» Directive: In exact form, please repeat the records from their opening line down to the line with "from mathutils import Vector, Matrix", including that line.
..........
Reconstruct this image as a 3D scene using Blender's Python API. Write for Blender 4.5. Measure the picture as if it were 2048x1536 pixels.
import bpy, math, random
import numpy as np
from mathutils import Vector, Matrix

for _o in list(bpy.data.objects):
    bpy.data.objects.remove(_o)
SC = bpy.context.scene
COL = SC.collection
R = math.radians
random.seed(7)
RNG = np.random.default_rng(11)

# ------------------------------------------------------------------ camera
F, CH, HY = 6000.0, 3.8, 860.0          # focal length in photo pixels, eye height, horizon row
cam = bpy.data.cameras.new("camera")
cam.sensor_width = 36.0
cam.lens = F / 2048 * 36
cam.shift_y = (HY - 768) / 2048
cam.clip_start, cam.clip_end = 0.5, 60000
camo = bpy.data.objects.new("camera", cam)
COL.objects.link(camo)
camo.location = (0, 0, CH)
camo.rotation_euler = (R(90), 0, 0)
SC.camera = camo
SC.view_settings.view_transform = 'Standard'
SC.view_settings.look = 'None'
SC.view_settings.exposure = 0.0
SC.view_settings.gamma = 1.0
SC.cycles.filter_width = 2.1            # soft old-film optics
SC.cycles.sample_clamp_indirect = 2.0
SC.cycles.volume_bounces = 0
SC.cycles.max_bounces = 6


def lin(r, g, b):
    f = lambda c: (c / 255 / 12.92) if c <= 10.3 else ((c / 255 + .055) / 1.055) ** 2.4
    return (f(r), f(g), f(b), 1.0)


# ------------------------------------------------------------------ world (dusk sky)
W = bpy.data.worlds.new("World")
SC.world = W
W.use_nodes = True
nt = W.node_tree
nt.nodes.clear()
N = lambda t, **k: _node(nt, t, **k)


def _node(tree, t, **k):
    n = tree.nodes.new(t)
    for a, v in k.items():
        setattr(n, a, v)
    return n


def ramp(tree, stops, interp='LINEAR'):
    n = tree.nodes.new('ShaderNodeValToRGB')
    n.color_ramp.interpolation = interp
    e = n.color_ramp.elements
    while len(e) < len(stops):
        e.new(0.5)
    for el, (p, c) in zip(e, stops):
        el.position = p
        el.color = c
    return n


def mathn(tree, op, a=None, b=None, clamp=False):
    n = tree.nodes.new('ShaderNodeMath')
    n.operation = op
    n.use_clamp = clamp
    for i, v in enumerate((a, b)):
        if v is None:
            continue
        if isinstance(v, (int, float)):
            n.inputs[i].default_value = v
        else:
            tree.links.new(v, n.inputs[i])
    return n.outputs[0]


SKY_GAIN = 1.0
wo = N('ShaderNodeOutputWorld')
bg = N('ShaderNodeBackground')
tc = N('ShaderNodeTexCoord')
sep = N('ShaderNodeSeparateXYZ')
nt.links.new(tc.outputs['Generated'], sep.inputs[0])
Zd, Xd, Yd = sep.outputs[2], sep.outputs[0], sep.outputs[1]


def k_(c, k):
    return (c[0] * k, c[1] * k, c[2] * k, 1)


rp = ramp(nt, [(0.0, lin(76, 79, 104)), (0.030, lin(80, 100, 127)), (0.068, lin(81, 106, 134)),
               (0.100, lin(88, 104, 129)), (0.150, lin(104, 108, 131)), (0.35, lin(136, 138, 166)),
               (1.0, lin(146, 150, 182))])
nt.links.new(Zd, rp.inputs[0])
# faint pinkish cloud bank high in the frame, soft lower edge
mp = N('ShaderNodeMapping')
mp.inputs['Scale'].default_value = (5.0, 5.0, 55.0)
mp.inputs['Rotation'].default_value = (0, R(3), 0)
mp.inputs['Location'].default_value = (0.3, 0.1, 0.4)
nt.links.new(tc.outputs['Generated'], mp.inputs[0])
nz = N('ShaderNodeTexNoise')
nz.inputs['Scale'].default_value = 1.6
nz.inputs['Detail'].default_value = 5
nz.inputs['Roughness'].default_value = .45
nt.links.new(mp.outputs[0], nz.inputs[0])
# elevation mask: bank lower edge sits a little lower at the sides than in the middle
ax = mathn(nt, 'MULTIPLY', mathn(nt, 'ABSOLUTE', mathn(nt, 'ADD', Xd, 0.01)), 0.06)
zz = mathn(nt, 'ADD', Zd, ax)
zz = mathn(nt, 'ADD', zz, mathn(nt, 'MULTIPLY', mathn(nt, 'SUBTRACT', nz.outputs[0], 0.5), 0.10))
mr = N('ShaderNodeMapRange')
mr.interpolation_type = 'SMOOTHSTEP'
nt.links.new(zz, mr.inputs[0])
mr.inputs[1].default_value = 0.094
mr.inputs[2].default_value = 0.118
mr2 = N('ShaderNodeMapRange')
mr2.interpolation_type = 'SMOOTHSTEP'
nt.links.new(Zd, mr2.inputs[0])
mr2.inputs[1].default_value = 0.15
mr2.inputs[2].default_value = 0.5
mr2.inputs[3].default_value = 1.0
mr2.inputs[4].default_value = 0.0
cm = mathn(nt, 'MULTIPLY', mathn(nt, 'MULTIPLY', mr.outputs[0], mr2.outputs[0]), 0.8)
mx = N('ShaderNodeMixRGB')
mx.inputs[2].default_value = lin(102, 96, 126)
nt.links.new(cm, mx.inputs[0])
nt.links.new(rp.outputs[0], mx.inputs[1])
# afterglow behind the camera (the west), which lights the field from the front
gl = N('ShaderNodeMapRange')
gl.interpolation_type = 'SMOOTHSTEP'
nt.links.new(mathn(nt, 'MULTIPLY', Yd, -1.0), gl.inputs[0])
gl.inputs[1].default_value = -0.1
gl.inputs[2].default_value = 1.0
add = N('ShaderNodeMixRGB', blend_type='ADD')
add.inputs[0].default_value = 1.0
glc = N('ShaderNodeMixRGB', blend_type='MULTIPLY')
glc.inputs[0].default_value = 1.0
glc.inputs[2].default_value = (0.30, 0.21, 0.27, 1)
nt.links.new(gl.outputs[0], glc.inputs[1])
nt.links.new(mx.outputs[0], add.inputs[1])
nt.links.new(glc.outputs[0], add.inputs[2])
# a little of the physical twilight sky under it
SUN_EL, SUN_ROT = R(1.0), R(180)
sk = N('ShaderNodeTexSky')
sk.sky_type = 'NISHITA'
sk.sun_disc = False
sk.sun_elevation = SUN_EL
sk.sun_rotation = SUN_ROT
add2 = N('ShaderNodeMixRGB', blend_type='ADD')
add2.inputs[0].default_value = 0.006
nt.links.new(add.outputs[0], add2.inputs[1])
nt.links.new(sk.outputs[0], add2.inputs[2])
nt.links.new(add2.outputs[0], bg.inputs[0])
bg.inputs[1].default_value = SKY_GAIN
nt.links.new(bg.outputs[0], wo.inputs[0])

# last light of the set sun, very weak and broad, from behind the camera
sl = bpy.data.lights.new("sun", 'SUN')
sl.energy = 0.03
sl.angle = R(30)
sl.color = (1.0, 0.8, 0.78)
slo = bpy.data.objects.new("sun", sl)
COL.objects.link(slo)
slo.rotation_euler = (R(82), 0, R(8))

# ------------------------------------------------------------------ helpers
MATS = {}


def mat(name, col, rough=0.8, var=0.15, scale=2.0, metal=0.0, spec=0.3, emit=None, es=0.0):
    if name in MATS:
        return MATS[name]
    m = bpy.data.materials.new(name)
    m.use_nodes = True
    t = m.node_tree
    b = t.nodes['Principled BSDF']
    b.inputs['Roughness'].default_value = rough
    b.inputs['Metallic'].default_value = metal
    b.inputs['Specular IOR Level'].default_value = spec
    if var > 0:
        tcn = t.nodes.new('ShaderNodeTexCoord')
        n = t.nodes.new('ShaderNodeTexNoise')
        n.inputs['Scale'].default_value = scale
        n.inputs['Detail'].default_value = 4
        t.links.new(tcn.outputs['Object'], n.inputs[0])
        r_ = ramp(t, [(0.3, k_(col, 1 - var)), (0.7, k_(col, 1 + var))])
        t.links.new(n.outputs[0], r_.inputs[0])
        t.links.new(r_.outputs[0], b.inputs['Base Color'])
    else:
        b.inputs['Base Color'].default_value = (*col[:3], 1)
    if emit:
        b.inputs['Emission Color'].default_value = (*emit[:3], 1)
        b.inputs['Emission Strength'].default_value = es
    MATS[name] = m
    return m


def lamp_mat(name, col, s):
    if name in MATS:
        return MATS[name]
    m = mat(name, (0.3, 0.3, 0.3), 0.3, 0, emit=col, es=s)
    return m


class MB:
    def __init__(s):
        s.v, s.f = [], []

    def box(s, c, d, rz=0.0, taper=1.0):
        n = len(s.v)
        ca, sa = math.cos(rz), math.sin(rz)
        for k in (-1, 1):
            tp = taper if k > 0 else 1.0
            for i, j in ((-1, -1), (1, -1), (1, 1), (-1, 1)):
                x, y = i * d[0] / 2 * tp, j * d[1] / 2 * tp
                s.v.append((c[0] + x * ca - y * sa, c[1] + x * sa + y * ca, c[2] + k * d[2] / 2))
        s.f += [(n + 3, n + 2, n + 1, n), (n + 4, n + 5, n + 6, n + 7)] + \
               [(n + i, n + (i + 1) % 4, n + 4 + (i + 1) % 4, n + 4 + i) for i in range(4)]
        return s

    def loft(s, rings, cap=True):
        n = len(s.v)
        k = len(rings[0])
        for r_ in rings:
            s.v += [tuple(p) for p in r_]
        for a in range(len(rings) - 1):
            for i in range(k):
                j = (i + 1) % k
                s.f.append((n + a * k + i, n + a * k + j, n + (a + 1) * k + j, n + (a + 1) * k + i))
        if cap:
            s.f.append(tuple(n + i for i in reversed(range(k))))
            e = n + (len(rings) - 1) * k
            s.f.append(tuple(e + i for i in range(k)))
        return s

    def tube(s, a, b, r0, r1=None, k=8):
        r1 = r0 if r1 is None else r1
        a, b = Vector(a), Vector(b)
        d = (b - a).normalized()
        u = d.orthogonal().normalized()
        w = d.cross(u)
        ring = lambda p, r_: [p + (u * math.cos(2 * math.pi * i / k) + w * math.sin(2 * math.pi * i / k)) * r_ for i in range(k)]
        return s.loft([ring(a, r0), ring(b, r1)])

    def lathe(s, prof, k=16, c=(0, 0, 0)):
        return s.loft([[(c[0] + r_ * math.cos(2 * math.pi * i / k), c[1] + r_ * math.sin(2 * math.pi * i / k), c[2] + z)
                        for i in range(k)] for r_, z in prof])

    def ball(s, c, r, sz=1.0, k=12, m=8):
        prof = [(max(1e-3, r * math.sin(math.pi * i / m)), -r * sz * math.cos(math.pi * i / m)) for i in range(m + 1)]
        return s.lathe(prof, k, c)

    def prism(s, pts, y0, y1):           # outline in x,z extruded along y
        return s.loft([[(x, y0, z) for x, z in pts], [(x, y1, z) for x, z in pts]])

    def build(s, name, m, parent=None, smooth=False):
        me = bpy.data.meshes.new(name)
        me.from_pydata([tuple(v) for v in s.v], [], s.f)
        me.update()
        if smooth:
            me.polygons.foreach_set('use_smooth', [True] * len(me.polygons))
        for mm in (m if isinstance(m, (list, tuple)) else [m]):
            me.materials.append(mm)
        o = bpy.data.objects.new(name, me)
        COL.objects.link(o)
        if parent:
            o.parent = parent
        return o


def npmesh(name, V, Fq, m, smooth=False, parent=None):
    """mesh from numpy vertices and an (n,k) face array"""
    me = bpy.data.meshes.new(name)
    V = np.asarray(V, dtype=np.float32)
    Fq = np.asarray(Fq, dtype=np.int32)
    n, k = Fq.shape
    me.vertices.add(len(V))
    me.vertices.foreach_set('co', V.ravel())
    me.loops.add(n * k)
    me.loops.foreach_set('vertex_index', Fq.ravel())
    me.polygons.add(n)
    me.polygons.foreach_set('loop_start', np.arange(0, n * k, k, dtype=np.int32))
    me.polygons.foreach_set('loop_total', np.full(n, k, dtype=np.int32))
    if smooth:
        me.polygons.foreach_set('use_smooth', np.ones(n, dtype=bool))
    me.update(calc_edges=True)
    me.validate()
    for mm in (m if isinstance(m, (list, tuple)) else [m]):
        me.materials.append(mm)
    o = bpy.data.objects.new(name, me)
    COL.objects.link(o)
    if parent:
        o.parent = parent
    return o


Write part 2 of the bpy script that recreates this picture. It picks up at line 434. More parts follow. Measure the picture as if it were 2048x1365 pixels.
..........
» Correct response:
Reconstruct this image as a 3D scene using Blender's Python API. Write for Blender 4.5. Measure the picture as if it were 2048x1536 pixels.
import bpy, math, random
import numpy as np
from mathutils import Vector, Matrix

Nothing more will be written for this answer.